Tuesday 16 October 2018

Music, Worship and the Holy Spirit

The Autumn 2018 newsletter for ReSource - http://www.resource-arm.net/ has come out, and Roger has written an article!  Here it is:


MUSIC, WORSHIP AND THE HOLY SPIRIT

As a teenager, I played the organ for midweek sung Evensong.  I learnt how to play the 'Mag', 'Nunc', creed, versicles, responses, and many more Anglican peculiarities but it was all very superficial. Then someone told me about the need for a personal relationship with God through Jesus, by turning to him and inviting him into my life. When that happened, I experienced and appreciated a whole new expression of church music, including 'choruses' (not to be confused, as I later learnt, with worship songs)!

In my first encounter with evangelical Anglicanism, tempered with mild charismatic renewal, I saw the role that music could play in worship. I also began to study the New Testament and soon discovered that so much of present-day church in the west compares poorly to the church of the Acts of the Apostles. So, a passion for renewal was birthed within me, and the desire to encourage Holy Spirit renewal was at the root of the call in 1985 to full-time ministry and became the aim and heart of Christian Music Ministries.

For the past 40 years I have written musicals, psalms, hymns and songs, which have been a resource and teaching-tool, creating the environment for churches and individuals to encounter the living God. Music enables us to teach Bible facts and at the same time experience the presence of God. It’s not quite an original quote, but 'Music reaches the parts nothing else can reach'.

When the Spirit moves God’s people usually sing! This seems to be the pattern in the revivals of Wesley, the crusades of Billy Graham, right through to the growth and explosion of worship material through the charismatic renewal of the 60s-90s. There are excesses and failures in all this, where worship music has become a large industry and sometimes an end in itself, thereby blunting the original aim. Nevertheless, music, and other creative arts such as dance, drama, poetry, painting etc remain vehicles for expression of the incarnational life of the Spirit.

Living things always evolve, usually with change and decay, so renewal must always constantly be renewed. The hymns and forms of the past have a vital role in preserving and evaluating our heritage, but some things need to be laid aside, whilst we assess the new expressions. Wesley and others wrote great hymns, some of which serve us well today, but there are also many that have validly been confined to posterity. And maybe more should be! 'Here today and gone tomorrow' is not necessarily a negative epitaph, for the main consideration should be "What is the Spirit saying to the church?", the realisation of which demands an ongoing exposure to the Spirit.

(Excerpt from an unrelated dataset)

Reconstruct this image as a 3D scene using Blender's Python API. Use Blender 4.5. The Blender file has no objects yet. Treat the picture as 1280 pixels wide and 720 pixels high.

St Paul’s injunction to "Be filled with the Spirit" (Eph 5:18) precedes the instruction "speak to one another with psalms, hymns and spiritual songs", the latter of which specifically requires an ongoing life in the Spirit, an intimacy with God that will most likely be fluid and informal.

Christian music is essentially functional rather than aesthetic or educational, and certainly must not be there in preservation of a specific culture or tradition! Whether it be Handel or Hillsong, Rutter or Rend Collective, good Christian music will be that which facilitates a two-way communication, revitalising the relationship between believers and the Lord. When Jesus spoke to a woman at a well he revealed a profound truth: "God is spirit, and his worshippers must worship in the Spirit and in truth" (John 4:24). Church without music is almost unimaginable, but church music without the power of the Spirit is bound for failure. However, when Spirit and Truth combine, we have a church that perpetuates renewal and resource, a foretaste of heaven itself!